═════ Supplied material ═════

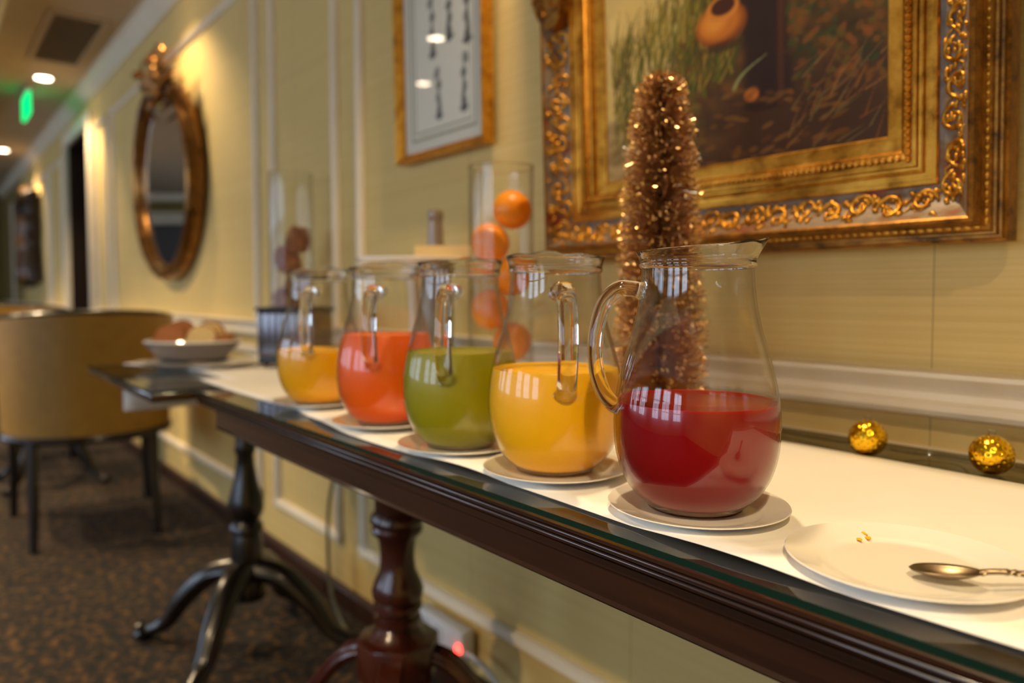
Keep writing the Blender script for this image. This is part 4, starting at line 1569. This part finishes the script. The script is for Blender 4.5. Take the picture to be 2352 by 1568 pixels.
# ------------------------------------------------------------------ second table: bread bowl, plate, toaster
bw = thing('bread_bowl', 'shallow grey stoneware bowl holding sliced bread', 'bowl', (-2.2468, 0.6202, TT + 0.0195), (0, 0, R(55)))
b = B()
lathe(b, [(0, 0), (0.085, 0), (0.095, 0.004), (0.118, 0.028), (0.132, 0.046), (0.134, 0.050), (0.131, 0.051), (0.113, 0.030), (0.09, 0.009), (0, 0.007)], 48, sy=0.8)
obj('bowl_body', b, M_GREYC, bw)
b = B()
tube(b, [(0.1325 * math.cos(2 * PI * k / 48), 0.106 * math.sin(2 * PI * k / 48), 0.0505) for k in range(48)], 0.003, 8, closed=True)
obj('bowl_rim', b, M_CHINA, bw)


def slice_(lb, loc, rot, w_=0.11, h_=0.085, d=0.022, crumb=M_CRUMB, crust=M_BREAD):
    t = thing('bread_slice', lb, 'bread', loc, rot, group='bread in the grey bowl')
    out_ = spline([(-w_ / 2, 0), (-w_ / 2 - 0.004, h_ * 0.45), (-w_ / 2 + 0.006, h_ * 0.85), (0, h_), (w_ / 2 - 0.006, h_ * 0.85), (w_ / 2 + 0.004, h_ * 0.45), (w_ / 2, 0)], 4)
    b = B()
    prism(b, [(float(p[0]), float(p[1])) for p in out_], 'y', -d / 2, d / 2)
    obj('crust', b, crust, t)
    b = B()
    prism(b, [(float(p[0]) * 0.93, 0.003 + float(p[1]) * 0.93) for p in out_], 'y', -d / 2 - 0.001, d / 2 + 0.001)
    obj('crumb', b, crumb, t)
    return t


M_BCR = noisy(mat('brown_crumb', rough=0.9), [lin((168, 100, 50)), lin((190, 120, 66))], (90, 90, 90), bump=0.4, dist=0.001)
BC = (-2.247, 0.620, TT + 0.03)
for lb, rr_, dd_, hh_, cm in [('brown bread slice leaning at the left of the bowl', -0.062, -0.030, 0.092, M_BCR), ('brown bread slice behind the leftmost one in the bowl', -0.048, 0.006, 0.104, M_BCR),
                             ('pale white bread slice in the middle of the bowl', 0.030, -0.032, 0.090, M_CRUMB), ('pale white bread slice behind the middle one in the bowl', 0.038, 0.004, 0.100, M_CRUMB)]:
    slice_(lb, (BC[0] + 0.626 * rr_ - 0.780 * dd_, BC[1] + 0.780 * rr_ + 0.626 * dd_, BC[2] + 0.001), (R(-24), 0, R(51)), 0.082, hh_, 0.016, cm)
t = thing('bread_roll', 'golden brown bread roll at the right of the bowl', 'bread', (BC[0] + 0.062, BC[1] + 0.070, BC[2] + 0.037), group='bread in the grey bowl')
b = B()
ball(b, (0, 0, 0), 0.032, 3, (1.1, 1.0, 0.85))
obj('roll_crust', b, M_BREAD, t, ang=180)
b = B()
for q in (-1, 0, 1):
    tube(b, [(-0.018 + 0.004 * q, 0.012 * q - 0.006, 0.0255 - 0.003 * abs(q)), (0.0, 0.012 * q, 0.0278 - 0.003 * abs(q)), (0.018, 0.012 * q + 0.006, 0.0250 - 0.003 * abs(q))], [0.0008, 0.0022, 0.0008], 6)
obj('score_marks', b, M_CRUMB, kids(t)[0])

pl2 = thing('oval_platter', 'large white oval platter under the bread bowl', 'platter', (-2.1564, 0.6047, TT + 0.0022), (0, 0, R(50)))
b = B()
lathe(b, [(0, 0), (0.10, 0), (0.105, 0.003), (0.145, 0.010), (0.165, 0.0155), (0.166, 0.017), (0.160, 0.0168), (0.13, 0.012), (0.11, 0.0075), (0, 0.0068)], 56, sy=0.74)
obj('platter_body', b, M_CHINA, pl2)
bw.location = (-2.247, 0.620, TT + 0.0195)
t = thing('butter_knife', 'table knife lying across the front of the oval platter', 'knife', (-2.0683, 0.553, TT + 0.019), (0, 0, R(58)))
b = B()
prism(b, [(-0.10, -0.008), (-0.02, -0.009), (0, -0.004), (0, 0.005), (-0.09, 0.007), (-0.105, 0.0)], 'z', 0, 0.0015)
obj('blade', b, M_STEEL, t, smooth=False)
b = B()
tube(b, [(0, 0, 0.001), (0.03, 0, 0.002), (0.08, 0, 0.002), (0.09, 0, 0.002)], [0.003, 0.005, 0.006, 0.003], 10, flat=0.5)
obj('knife_handle', b, M_STEEL, t)

to = thing('toaster', 'chrome toaster with a ribbed side on the black pedestal table', 'toaster', (-2.0012, 0.827, TT + 0.002), (0, 0, R(40)))
to.scale = (0.62, 0.8, 0.97)
b = B()
box(b, -0.14, 0.14, -0.075, 0.075, 0.028, 0.165)
bev(b, 0.014, 4)
obj('toaster_shell', b, M_CHROME, to)
b = B()
box(b, -0.136, 0.136, -0.072, 0.072, 0.010, 0.034)
bev(b, 0.005, 2)
obj('plinth', b, M_BLACKP, to)
b = B()
box(b, -0.145, 0.145, -0.080, 0.080, 0.162, 0.172)
bev(b, 0.004, 2)
obj('top_collar', b, M_BLACKP, to)
for s_ in (-0.03, 0.03):
    b = B()
    box(b, -0.11, 0.11, s_ - 0.012, s_ + 0.012, 0.171, 0.174)
    obj('bread_slot', b, mat('slot_dark', (0.01, 0.01, 0.01), 0.6), to, smooth=False)
for k in range(8):
    b = B()
    tube(b, [(-0.112 + 0.032 * k, -0.075, 0.045), (-0.112 + 0.032 * k, -0.077, 0.10), (-0.112 + 0.032 * k, -0.075, 0.152)], 0.0045, 8)
    obj('rib', b, M_CHROME, to)
for sx in (-1, 1):
    for sy_ in (-1, 1):
        b = B()
        lathe(b, [(0, 0), (0.010, 0), (0.012, 0.010), (0, 0.010)], 12, (sx * 0.11, sy_ * 0.05, 0))
        obj('foot', b, M_BLACKP, to)
b = B()
box(b, -0.160, -0.141, -0.018, 0.018, 0.105, 0.118)
bev(b, 0.003, 2)
obj('lever', b, M_BLACKP, to)


# ------------------------------------------------------------------ chairs
def make_chair(label, loc, rz):
    """tub chair facing -X"""
    t = thing('tub_chair', label, 'chair', loc, (0, 0, rz), group='ochre tub chairs')
    n = 40
    plan = []
    for i in range(n + 1):
        a = R(-100 + 200 * i / n)
        plan.append((0.305 * math.cos(a), 0.305 * math.sin(a), a))
    plan = [(-0.36, -0.292, R(-100))] + [(-0.20, -0.300, R(-100))] + plan[1:-1] + [(-0.20, 0.300, R(100)), (-0.36, 0.292, R(100))]

    def top(x):
        return 0.905 - 0.28 * max(0, (-x - 0.02) / 0.34) ** 1.3 + 0.035 * max(0, x / 0.305)
    b = B()
    rings = []
    for x, y, a in plan:
        ln = math.hypot(x, y) if x > 0 else abs(y)
        if x > -0.06:
            nx, ny = x / math.hypot(x, y), y / math.hypot(x, y)
        else:
            nx, ny = 0, (1 if y > 0 else -1)
        zt = top(x)
        zb = 0.445
        fl = 0.012
        rings.append([b.verts.new(p) for p in [(x + nx * fl, y + ny * fl, zt), (x, y, (zt + zb) / 2 + 0.05), (x - nx * fl, y - ny * fl, zb),
                                               (x - nx * 0.05, y - ny * 0.05, zb), (x - nx * 0.05, y - ny * 0.05, (zt + zb) / 2), (x - nx * 0.028, y - ny * 0.028, zt)]])
    for A, C in zip(rings, rings[1:]):
        for k in range(6):
            b.faces.new((A[k], A[(k + 1) % 6], C[(k + 1) % 6], C[k]))
    b.faces.new(rings[0])
    b.faces.new(list(reversed(rings[-1])))
    obj('backrest', b, M_YELLOW, t, ang=50)
    b = B()
    P, Q = [], []
    for x, y, a in plan:
        if x > -0.06:
            nx, ny = x / math.hypot(x, y), y / math.hypot(x, y)
        else:
            nx, ny = 0, (1 if y > 0 else -1)
        P.append((x + nx * -0.006, y + ny * -0.006, top(x) + 0.006))
        Q.append((x - nx * 0.022, y - ny * 0.022, 0.436))
    tube(b, P, 0.019, 10, flat=0.75)
    obj('top_rail', b, M_BLACKW, t)
    b = B()
    tube(b, Q, 0.022, 8, flat=0.9)
    tube(b, [(-0.34, -0.27, 0.436), (-0.34, 0.27, 0.436)], 0.02, 8)
    obj('seat_rail', b, M_BLACKW, t)
    b = B()
    box(b, -0.36, 0.165, -0.205, 0.205, 0.44, 0.50)
    bev(b, 0.02, 3)
    obj('seat', b, M_YELLOW, t)
    for (x, y, dx) in [(0.20, -0.20, 0.05), (0.20, 0.20, 0.05), (-0.33, -0.25, -0.01), (-0.33, 0.25, -0.01)]:
        b = B()
        tube(b, [(x, y, 0.44), (x + dx * 0.4, y * 1.01, 0.22), (x + dx, y * 1.03, 0.0)], [0.023, 0.019, 0.014], 8)
        obj('leg', b, M_BLACKW, t)
    return t


ch = make_chair('ochre tub chair with dark rails, back turned, in front of the oval mirror', (-3.611, 0.563, 0), R(-4))
ch.scale = (1.06, 1.07, 0.985)
c2 = dup(ch)
c2.location = (-5.540, 0.434, 0)
c2.rotation_euler = (0, 0, R(180))
c2['label'] = 'ochre tub chair facing the nearer one across the dining table'
c3 = dup(ch)
c3.location = (-7.991, 0.258, 0)
c3.rotation_euler = (0, 0, R(10))
c3['label'] = 'ochre tub chair farthest down the room'

dt = thing('dining_table', 'dark pedestal dining table behind the near tub chair', 'table', (-4.605, 0.5375, 0))
b = B()
box(b, -0.34, 0.34, -0.34, 0.34, 0.72, 0.75)
bev(b, 0.006, 2)
obj('table_top', b, M_BLACKW, dt)
b = B()
lathe(b, [(0, 0.72), (0.08, 0.72), (0.08, 0.70), (0.035, 0.68), (0.03, 0.5), (0.05, 0.38), (0.035, 0.3), (0.045, 0.24), (0, 0.2)], 28)
obj('pedestal_column', b, M_BLACKW, dt)
for k in range(4):
    b = B()
    cab_leg(b, R(45 + 90 * k), 0.29, 0.02, 0.30, th=0.03)
    obj('leg', b, M_BLACKW, dt)

# ------------------------------------------------------------------ wiring under the table
ps = thing('power_strip', 'white power strip fixed to the wall under the buffet table', 'power strip', (-1.543, WALL - 0.03, 0.150), (0, 0, 0))
b = B()
box(b, -0.105, 0.105, -0.024, 0.012, -0.038, 0.038)
bev(b, 0.004, 2)
obj('strip_housing', b, M_WPLAST, ps)
for x in (-0.06, 0.0):
    b = B()
    lathe(b, [(0.017, 0.0), (0.019, 0.0), (0.019, 0.002), (0.017, 0.002)], 24, M=Matrix.Translation((x, -0.024, 0)) @ Matrix.Rotation(R(90), 4, 'X'))
    obj('socket', b, mat('socket_grey', lin((150, 150, 156)), 0.5), ps)
b = B()
lathe(b, [(0, 0), (0.011, 0), (0.009, 0.006), (0, 0.008)], 16, M=Matrix.Translation((0.092, -0.024, -0.004)) @ Matrix.Rotation(R(90), 4, 'X'))
obj('indicator_lamp', b, M_LED, ps)
pg = thing('plug', 'black plug in the left end of the power strip', 'plug', (-1.632, WALL - 0.054, 0.155))
b = B()
lathe(b, [(0, 0), (0.018, 0), (0.018, 0.022), (0.010, 0.034), (0, 0.036)], 20, M=Matrix.Rotation(R(90), 4, 'X'))
obj('plug_body', b, M_BLACKP, pg)
b = B()
tube(b, spline([(0, -0.034, 0), (-0.03, -0.05, -0.03), (-0.06, -0.03, -0.09), (-0.10, -0.02, -0.145)], 6), 0.004, 8)
obj('plug_lead', b, M_BLACKP, pg)
b = B()
tube(b, spline([(-2.0008, 1.0182, 0.74), (-2.0725, 0.9975, 0.55), (-2.1508, 0.9924, 0.36), (-2.1719, 0.9944, 0.20), (-2.1237, 0.9820, 0.08), (-2.0180, 0.9717, 0.012), (-1.8800, 0.9510, 0.008)], 8), 0.0055, 8)
o = obj('hanging_cable', b, mat('grey_green_cable', lin((92, 92, 72)), 0.5))
tag(o, 'grey-green cable hanging from the table down the wall', 'cable')
b = B()
tube(b, spline([(-1.4303, 1.0048, 0.145), (-1.3389, 1.0027, 0.135), (-1.1919, 1.0006, 0.07), (-1.0758, 0.9924, 0.012), (-0.9161, 0.9613, 0.008)], 8), 0.0045, 8)
o = obj('wall_cable', b, M_WPLAST)
tag(o, 'white cable drooping from the right end of the power strip', 'cable')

═════

▶ _Task description_
Skip the pictures and restate exactly the lines from the beginning of the listing to the line with "obj('bowl_rim', b, M_CHINA, bw)", that line included.

▶ _Full response_
Keep writing the Blender script for this image. This is part 4, starting at line 1569. This part finishes the script. The script is for Blender 4.5. Take the picture to be 2352 by 1568 pixels.
# ------------------------------------------------------------------ second table: bread bowl, plate, toaster
bw = thing('bread_bowl', 'shallow grey stoneware bowl holding sliced bread', 'bowl', (-2.2468, 0.6202, TT + 0.0195), (0, 0, R(55)))
b = B()
lathe(b, [(0, 0), (0.085, 0), (0.095, 0.004), (0.118, 0.028), (0.132, 0.046), (0.134, 0.050), (0.131, 0.051), (0.113, 0.030), (0.09, 0.009), (0, 0.007)], 48, sy=0.8)
obj('bowl_body', b, M_GREYC, bw)
b = B()
tube(b, [(0.1325 * math.cos(2 * PI * k / 48), 0.106 * math.sin(2 * PI * k / 48), 0.0505) for k in range(48)], 0.003, 8, closed=True)
obj('bowl_rim', b, M_CHINA, bw)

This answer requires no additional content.